Work required:
Lines containing the word "wide" should be extracted in full.

## START Records shown

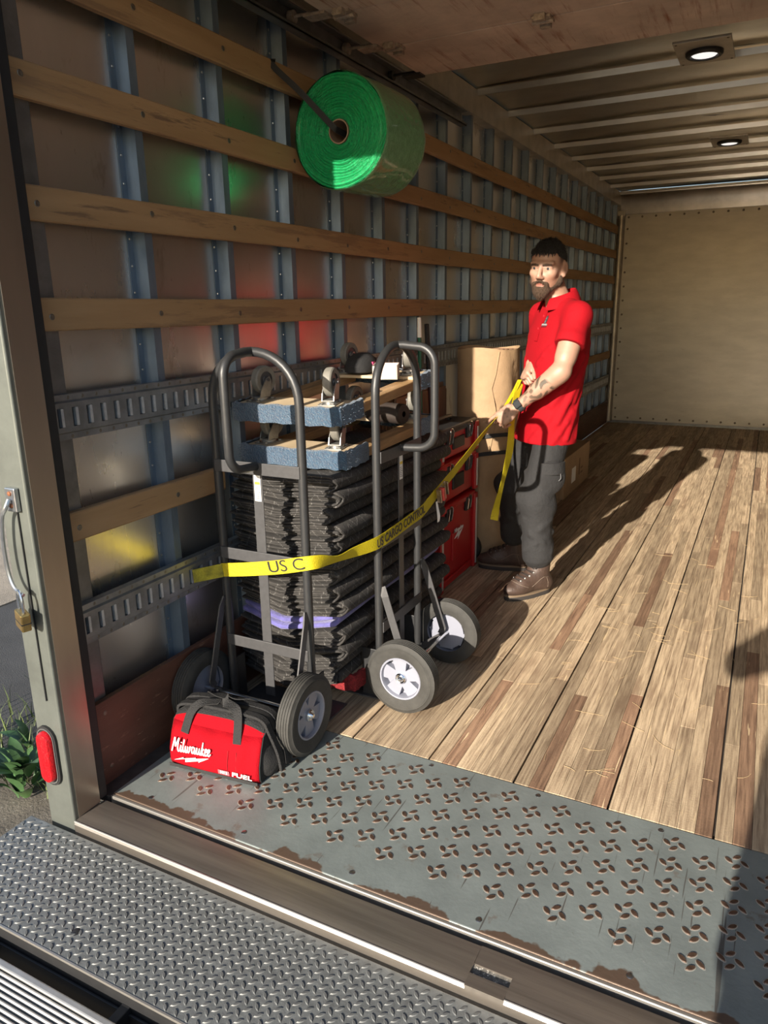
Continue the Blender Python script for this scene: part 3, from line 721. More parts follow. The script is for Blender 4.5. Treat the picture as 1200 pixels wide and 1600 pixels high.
def caster(parent, x, y, up=1, rz=0., red=False):
    b = MB().box(-.045,.045,-.032,.032,0,.005).lathe([(.028,.005),(.028,.014),(.020,.018)], 16)
    b.lathe([(0,.010),(.007,.009),(.007,.005)], 8, T(.036,.022,0)).lathe([(0,.010),(.007,.009),(.007,.005)], 8, T(-.036,-.022,0)).lathe([(0,.010),(.007,.009),(.007,.005)], 8, T(.036,-.022,0)).lathe([(0,.010),(.007,.009),(.007,.005)], 8, T(-.036,.022,0))
    o = b.build('caster', zinc, parent, ang=30); o.location = (x, y, 0); o.rotation_euler = (0 if up > 0 else PI, 0, rz)
    f = MB()
    for s in (-1,1): f.prism([(-.026,.014),(.026,.014),(.040,.070),(.030,.086),(.014,.080),(-.018,.040)], s*.022-.0015, s*.022+.0015, Rx(PI/2))
    f.box(-.026,.026,-.022,.022,.013,.017).build('fork', redz if red else zinc, o, False)
    w_ = MB().lathe([(.030,-.015),(.047,-.016),(.051,-.012),(.052,0),(.051,.012),(.047,.016),(.030,.015)], 28, T(.022,0,.074) @ Rx(PI/2))
    w_.build('wheel', greyw, o, ang=30)
    MB().lathe([(0,-.0165),(.012,-.0165),(.014,-.011),(.031,-.011),(.031,.011),(.014,.011),(.012,.0165),(0,.0165)], 24, T(.022,0,.074) @ Rx(PI/2)).tube([(.022,-.028,.074),(.022,.028,.074)], .006, 8).build('wheel_core', cored, o, ang=30)
    return o
def dolly(lab, loc, rx, ln=.80, wd=.44, carp=carpb, up=1, seed=0, rz=0):
    t = thing('furniture_dolly', lab, 'dolly', loc); t.rotation_euler = (rx, 0, rz)
    hx, hy = wd/2, ln/2
    for s in (-1,1):
        MB().box(s*hx-s*.075 if s > 0 else -hx, hx if s > 0 else -hx+.075, -hy+.01, hy-.01, -.052, -.014).build('side_rail', woodd, t, False, bevel=.004)
        e = MB().box(-hx+.004,hx-.004, s*hy-(.15 if s > 0 else 0), s*hy+(.15 if s < 0 else 0), -.0135, 0).build('end_board', plyd, t, False, bevel=.002)
        # carpet wrapped round the end: a thick uneven U-shaped band
        P_ = []; yin = s*(hy-.17); yo = s*(hy+.004)
        pts = smoothpath([(-hx-.005,yin,0),(-hx-.006,s*(hy-.04),0),(-hx+.02,yo,0),(0,yo+s*.004,0),(hx-.02,yo,0),(hx+.006,s*(hy-.04),0),(hx+.005,yin,0)], 8)
        m = MB(); n = len(pts); vs_ = []
        for i, q in enumerate(pts):
            j = .004*math.sin(i*1.7+seed)+random.uniform(-.002,.002); o2 = Vector((q.x, q.y, 0)); nrm = Vector((q.x/hx, q.y/hy, 0)); nrm.normalize()
            for a, b in ((0,-.062),(.008,-.060),(.010,-.03),(.008,.004),(0,.006),(-.012,.005)): vs_.append(o2+nrm*a+Vector((0,0,b+j*.6)))
        m.add(vs_, [(i*6+k, i*6+k+1, (i+1)*6+k+1, (i+1)*6+k) for i in range(n-1) for k in range(5)])
        c_ = m.build('carpet_end', carp, t, True, ang=50)
        fz = MB()
        for q in range(420):
            p = random.choice(pts); nrm = Vector((p.x/hx, p.y/hy, 0)); nrm.normalize(); z = random.uniform(-.06,.006); l = random.uniform(.004,.010)
            b0 = Vector((p.x+random.uniform(-.01,.01), p.y+random.uniform(-.01,.01), z))+nrm*.008; d = (nrm+Vector((random.uniform(-.8,.8),random.uniform(-.8,.8),random.uniform(-.8,.8))))*l
            fz.add([b0, b0+Vector((0,0,.0015)), b0+d], [(0,1,2)])
        tag(fz.build('carpet_pile', carp, c_, False), kind='stuff')
    zz = 0 if up > 0 else -.055
    for (x, y, r, red) in ((hx-.07,-hy+.075,1.75,False),(-hx+.07,-hy+.075,1.4,False),(hx-.07,hy-.075,1.9,True),(-hx+.07,hy-.075,1.45,True)):
        c = caster(t, x, y, up, r, red); c.location.z = zz
    return t
dolly('upturned blue carpeted dolly on top, casters in the air', (.235,.795,1.163), math.radians(4.6), seed=1)
dolly('lower upturned blue carpeted dolly resting on the dark blankets', (.235,.83,.985), math.radians(2.0), seed=2)
dolly('red carpeted dolly under the blanket stack', (.27,.86,.108), 0, ln=.86, wd=.40, carp=carpr, up=-1, seed=3)
tag(MB().box(-.05,.05,-.045,-.043,0,.055).box(-.05,.05,.043,.045,0,.055).box(-.05,-.048,-.045,.045,0,.055).box(.048,.05,-.045,.045,0,.055).box(-.05,.05,-.045,.045,0,.002).box(.05,.052,-.045,.045,0,.055).build('small_carton', M('white_carton', (.55,.47,.42), .7, var=(30,.15)), smooth=False, loc=(.345,.985,1.182)), 'small open white carton on the upper dolly', 'box')
bpy.data.objects['small_carton'].rotation_euler = (math.radians(4.6),0,.35)
# ------------------------------------------------------------------ bubble wrap roll
bwf = M('bubble_wrap_end', (.006,.42,.14), .35, 0, var=(120,.45), bump=[(160,1.0)], coat=.3, col2=(.006,.28,.085))
bws = M('bubble_wrap_side', (.13,.33,.15), .25, 0, var=(40,.25), bump=[(110,.9),(6,.4)], coat=.6, spots=(90,.66,(.30,.42,.28)))
rl = thing('bubble_wrap_roll', 'big roll of green bubble wrap hanging on the left wall', 'bubble wrap', (.212,.885,2.105), -.06)
rl.rotation_euler = (.03,0,-.02)
A = Rx(-PI/2)                                            # local z -> +y
RR = .205; prof = []; rr = .043; k = 0
LN = .335
fr_ = MB(); n = 72; nr = 15
pr = [(.040,.012)]
for q in range(nr):
    a = .044+(RR-.048)*q/nr; b = .044+(RR-.048)*(q+1)/nr
    pr += [(a+.001, .0+.004*math.sin(q*1.9)), ((a+b)/2, -.0045+.004*math.sin(q*1.9)), (b-.001, .0015+.004*math.sin(q*1.9))]
vs_ = []
for j, (r, h) in enumerate(pr):
    for i in range(n):
        an = 2*PI*i/n; wob = 1+.010*math.sin(an*3+.6)+.008*math.sin(an*7+j*.2); hh = h+.0018*math.sin(an*36+j*2.2)
        vs_.append(A @ Vector((r*wob*math.cos(an), r*wob*math.sin(an), hh)))
fr_.add(vs_, [(j*n+i, j*n+(i+1) % n, (j+1)*n+(i+1) % n, (j+1)*n+i) for j in range(len(pr)-1) for i in range(n)])
fr_.build('end_face', bwf, rl, ang=70)
sd = MB(); vs_ = []; hs = [0,.004,.02]+[.02+(LN-.04)*i/10 for i in range(1,11)]+[LN-.004,LN]
for j, h in enumerate(hs):
    for i in range(n):
        an = 2*PI*i/n; e = .985 if j in (0,len(hs)-1) else (.996 if j in (1,len(hs)-2) else 1)
        wob = 1+.010*math.sin(an*3+.6)*(1-h/LN)+.006*math.sin(an*7+h*20)+.003*math.sin(an*19+h*60)-.02*max(0,math.sin(h/LN*PI))*0
        vs_.append(A @ Vector((RR*e*wob*math.cos(an), RR*e*wob*math.sin(an), h)))
sd.add(vs_, [(j*n+i, j*n+(i+1) % n, (j+1)*n+(i+1) % n, (j+1)*n+i) for j in range(len(hs)-1) for i in range(n)]+[tuple((len(hs)-1)*n+i for i in range(n))])
sd.build('wrap_side', bws, rl, ang=70)
MB().lathe([(.043,-.004),(.043,.30),(.0385,.30),(.0385,-.004),(.043,-.004)], 28, A).build('cardboard_core', M('core_card', (.24,.16,.11), .8), rl)
webm = M('black_webbing', (.014,.014,.015), .7, 0, bump=(200,.3))
MB_ = MB().tube(smoothpath([(.004,.772,2.350),(.010,.770,2.322),(.10,.800,2.235),(.195,.855,2.125),(.208,.90,2.108),(.210,1.10,2.10)]), 0, flat=(.022,.003), upv=(.3,.3,1))
tag(MB_.build('hanging_strap', webm, smooth=True), 'black webbing strap holding the green roll to the upper slat', 'strap')
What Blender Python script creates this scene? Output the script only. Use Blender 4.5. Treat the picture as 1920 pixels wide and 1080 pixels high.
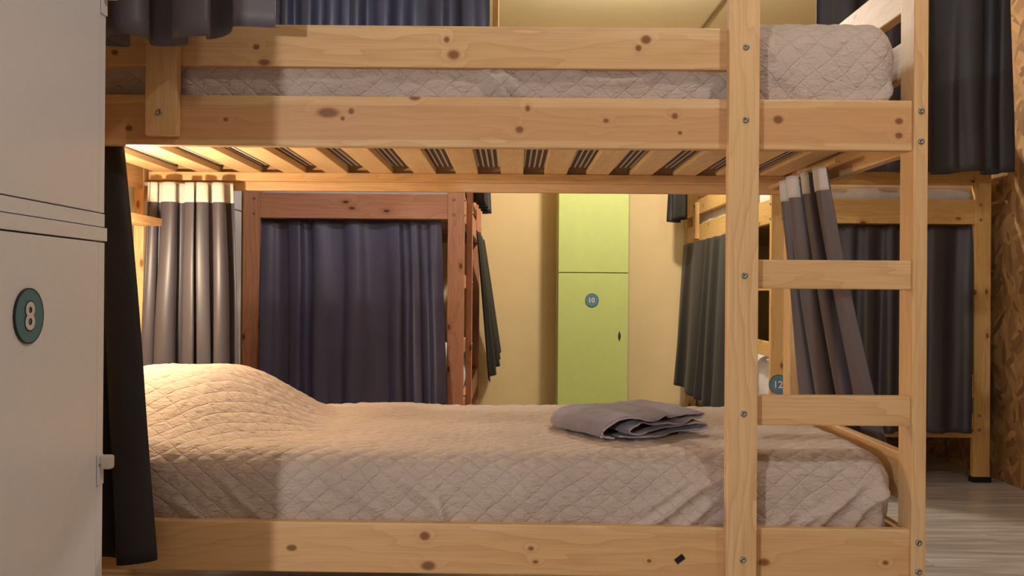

## END Records shown

Exercise answer:
Continue the Blender Python script for this scene: part 3, from line 721. More parts follow. The script is for Blender 4.5. Treat the picture as 1200 pixels wide and 1600 pixels high.
What Blender Python script creates this scene? Output the script only. Use Blender 4.5. Treat the picture as 1920 pixels wide and 1080 pixels high.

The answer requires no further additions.